_AVAILABLE DATA:_
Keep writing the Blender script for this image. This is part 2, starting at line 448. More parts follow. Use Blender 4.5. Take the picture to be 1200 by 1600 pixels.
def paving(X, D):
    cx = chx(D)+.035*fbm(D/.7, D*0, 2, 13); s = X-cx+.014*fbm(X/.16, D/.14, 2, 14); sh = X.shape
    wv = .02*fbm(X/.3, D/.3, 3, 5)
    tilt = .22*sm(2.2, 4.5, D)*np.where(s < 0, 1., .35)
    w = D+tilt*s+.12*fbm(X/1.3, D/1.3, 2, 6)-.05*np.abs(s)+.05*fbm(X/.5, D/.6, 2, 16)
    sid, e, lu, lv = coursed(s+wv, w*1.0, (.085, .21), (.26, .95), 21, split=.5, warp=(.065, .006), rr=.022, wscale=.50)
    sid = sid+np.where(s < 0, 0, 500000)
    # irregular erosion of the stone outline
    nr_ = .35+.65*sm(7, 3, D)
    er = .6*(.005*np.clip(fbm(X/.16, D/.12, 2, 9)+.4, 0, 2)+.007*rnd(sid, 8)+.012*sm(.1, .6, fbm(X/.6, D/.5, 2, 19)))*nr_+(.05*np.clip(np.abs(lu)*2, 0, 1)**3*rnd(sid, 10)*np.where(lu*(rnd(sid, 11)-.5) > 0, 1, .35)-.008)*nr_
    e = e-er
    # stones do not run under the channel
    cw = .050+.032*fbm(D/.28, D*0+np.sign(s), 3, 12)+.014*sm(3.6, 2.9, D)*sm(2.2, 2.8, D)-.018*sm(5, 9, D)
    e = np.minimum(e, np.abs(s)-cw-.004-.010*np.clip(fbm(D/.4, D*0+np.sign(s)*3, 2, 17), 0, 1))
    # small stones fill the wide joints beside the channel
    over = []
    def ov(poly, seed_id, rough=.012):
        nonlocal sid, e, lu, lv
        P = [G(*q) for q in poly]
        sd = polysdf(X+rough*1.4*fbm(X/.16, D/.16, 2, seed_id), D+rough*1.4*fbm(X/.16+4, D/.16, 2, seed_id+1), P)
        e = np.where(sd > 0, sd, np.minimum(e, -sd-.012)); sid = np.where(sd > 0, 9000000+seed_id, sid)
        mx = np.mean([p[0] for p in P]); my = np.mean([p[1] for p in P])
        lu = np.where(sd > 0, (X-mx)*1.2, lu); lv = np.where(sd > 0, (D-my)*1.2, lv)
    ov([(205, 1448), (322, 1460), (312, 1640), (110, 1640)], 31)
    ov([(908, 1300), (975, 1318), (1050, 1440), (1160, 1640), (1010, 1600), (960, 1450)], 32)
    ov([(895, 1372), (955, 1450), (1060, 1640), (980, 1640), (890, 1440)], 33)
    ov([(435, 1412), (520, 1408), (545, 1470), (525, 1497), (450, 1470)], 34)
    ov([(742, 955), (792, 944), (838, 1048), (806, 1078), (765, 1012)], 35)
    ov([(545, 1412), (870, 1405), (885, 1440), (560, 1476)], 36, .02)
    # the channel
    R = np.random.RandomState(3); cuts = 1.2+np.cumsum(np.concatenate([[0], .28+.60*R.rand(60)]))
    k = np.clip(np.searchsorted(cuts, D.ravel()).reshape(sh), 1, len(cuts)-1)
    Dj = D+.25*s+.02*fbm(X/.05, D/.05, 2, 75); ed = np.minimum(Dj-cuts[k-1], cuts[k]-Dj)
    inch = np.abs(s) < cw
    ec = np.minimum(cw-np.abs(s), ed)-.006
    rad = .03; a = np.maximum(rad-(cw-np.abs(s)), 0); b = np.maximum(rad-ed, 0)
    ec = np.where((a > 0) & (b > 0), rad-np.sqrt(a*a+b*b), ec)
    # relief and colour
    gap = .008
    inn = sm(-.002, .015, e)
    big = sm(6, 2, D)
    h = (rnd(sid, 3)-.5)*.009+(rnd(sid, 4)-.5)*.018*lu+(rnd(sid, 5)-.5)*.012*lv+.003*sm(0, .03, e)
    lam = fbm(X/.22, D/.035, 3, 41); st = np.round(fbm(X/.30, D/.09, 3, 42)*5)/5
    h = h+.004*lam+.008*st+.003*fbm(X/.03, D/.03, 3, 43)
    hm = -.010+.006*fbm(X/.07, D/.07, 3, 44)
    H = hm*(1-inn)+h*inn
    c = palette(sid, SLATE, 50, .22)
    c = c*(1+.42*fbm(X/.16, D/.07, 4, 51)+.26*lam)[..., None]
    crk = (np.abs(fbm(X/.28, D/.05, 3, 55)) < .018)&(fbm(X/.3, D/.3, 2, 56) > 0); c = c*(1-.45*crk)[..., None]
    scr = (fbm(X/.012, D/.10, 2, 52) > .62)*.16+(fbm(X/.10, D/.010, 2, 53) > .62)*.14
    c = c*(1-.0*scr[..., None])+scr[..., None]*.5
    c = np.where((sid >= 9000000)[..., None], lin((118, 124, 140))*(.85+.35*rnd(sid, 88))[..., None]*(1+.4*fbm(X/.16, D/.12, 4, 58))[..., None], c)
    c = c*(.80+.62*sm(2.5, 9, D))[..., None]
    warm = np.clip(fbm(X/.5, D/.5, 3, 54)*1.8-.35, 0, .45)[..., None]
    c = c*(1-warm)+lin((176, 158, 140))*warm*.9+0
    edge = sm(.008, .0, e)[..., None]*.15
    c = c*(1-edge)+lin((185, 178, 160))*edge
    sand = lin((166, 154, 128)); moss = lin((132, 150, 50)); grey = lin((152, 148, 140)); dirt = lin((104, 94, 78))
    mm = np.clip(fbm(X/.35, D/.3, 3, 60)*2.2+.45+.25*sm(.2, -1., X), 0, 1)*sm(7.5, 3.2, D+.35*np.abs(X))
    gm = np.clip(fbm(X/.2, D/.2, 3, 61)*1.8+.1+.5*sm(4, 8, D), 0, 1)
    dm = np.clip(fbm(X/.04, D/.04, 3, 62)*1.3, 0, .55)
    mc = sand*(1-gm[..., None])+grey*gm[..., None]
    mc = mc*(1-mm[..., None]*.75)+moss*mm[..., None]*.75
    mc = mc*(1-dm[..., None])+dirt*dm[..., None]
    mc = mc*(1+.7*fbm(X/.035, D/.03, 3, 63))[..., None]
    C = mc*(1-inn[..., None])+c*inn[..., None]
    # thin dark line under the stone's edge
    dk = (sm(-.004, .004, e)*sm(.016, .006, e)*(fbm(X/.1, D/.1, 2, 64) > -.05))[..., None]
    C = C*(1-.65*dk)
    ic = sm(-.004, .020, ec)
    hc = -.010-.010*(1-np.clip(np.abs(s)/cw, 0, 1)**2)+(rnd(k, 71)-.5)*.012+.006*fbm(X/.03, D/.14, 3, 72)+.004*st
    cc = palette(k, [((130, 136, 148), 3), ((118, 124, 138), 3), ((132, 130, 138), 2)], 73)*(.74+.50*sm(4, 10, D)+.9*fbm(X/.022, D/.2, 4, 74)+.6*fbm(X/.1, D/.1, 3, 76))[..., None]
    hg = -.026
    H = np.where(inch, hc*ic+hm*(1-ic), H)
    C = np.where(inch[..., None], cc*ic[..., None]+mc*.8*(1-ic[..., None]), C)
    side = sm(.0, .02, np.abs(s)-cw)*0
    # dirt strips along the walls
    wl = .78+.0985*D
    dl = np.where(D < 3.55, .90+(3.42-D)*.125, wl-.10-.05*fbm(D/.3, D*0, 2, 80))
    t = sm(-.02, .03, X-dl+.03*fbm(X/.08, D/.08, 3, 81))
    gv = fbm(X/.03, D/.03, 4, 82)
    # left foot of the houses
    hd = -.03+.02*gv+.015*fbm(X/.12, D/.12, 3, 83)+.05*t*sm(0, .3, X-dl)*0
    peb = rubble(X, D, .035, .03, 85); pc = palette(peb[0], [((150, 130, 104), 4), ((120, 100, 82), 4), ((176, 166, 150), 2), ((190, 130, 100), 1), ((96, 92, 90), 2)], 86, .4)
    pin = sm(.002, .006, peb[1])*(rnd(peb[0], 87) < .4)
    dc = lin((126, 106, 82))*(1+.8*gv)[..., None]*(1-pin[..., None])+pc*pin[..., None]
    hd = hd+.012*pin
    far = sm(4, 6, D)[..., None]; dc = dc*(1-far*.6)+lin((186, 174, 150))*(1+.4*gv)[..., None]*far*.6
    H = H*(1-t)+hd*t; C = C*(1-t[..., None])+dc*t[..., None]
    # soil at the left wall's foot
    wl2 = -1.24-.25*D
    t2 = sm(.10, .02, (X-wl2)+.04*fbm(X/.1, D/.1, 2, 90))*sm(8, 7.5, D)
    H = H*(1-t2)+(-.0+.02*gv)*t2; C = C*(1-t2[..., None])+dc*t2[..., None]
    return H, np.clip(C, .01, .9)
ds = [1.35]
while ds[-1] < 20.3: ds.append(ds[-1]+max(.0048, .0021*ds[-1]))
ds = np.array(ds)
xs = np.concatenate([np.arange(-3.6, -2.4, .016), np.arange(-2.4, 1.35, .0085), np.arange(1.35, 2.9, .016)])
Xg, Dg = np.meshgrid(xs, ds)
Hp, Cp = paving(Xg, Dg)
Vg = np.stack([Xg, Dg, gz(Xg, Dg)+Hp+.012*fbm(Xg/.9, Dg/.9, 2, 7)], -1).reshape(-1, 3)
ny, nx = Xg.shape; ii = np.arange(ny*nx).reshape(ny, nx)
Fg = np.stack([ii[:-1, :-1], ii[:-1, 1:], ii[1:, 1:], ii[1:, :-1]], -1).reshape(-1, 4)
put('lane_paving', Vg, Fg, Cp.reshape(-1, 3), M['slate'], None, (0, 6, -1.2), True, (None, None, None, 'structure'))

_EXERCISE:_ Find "7)], -1).reshape(-1, 3)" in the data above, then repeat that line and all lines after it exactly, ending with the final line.

_TASK RESPONSE:_
Vg = np.stack([Xg, Dg, gz(Xg, Dg)+Hp+.012*fbm(Xg/.9, Dg/.9, 2, 7)], -1).reshape(-1, 3)
ny, nx = Xg.shape; ii = np.arange(ny*nx).reshape(ny, nx)
Fg = np.stack([ii[:-1, :-1], ii[:-1, 1:], ii[1:, 1:], ii[1:, :-1]], -1).reshape(-1, 4)
put('lane_paving', Vg, Fg, Cp.reshape(-1, 3), M['slate'], None, (0, 6, -1.2), True, (None, None, None, 'structure'))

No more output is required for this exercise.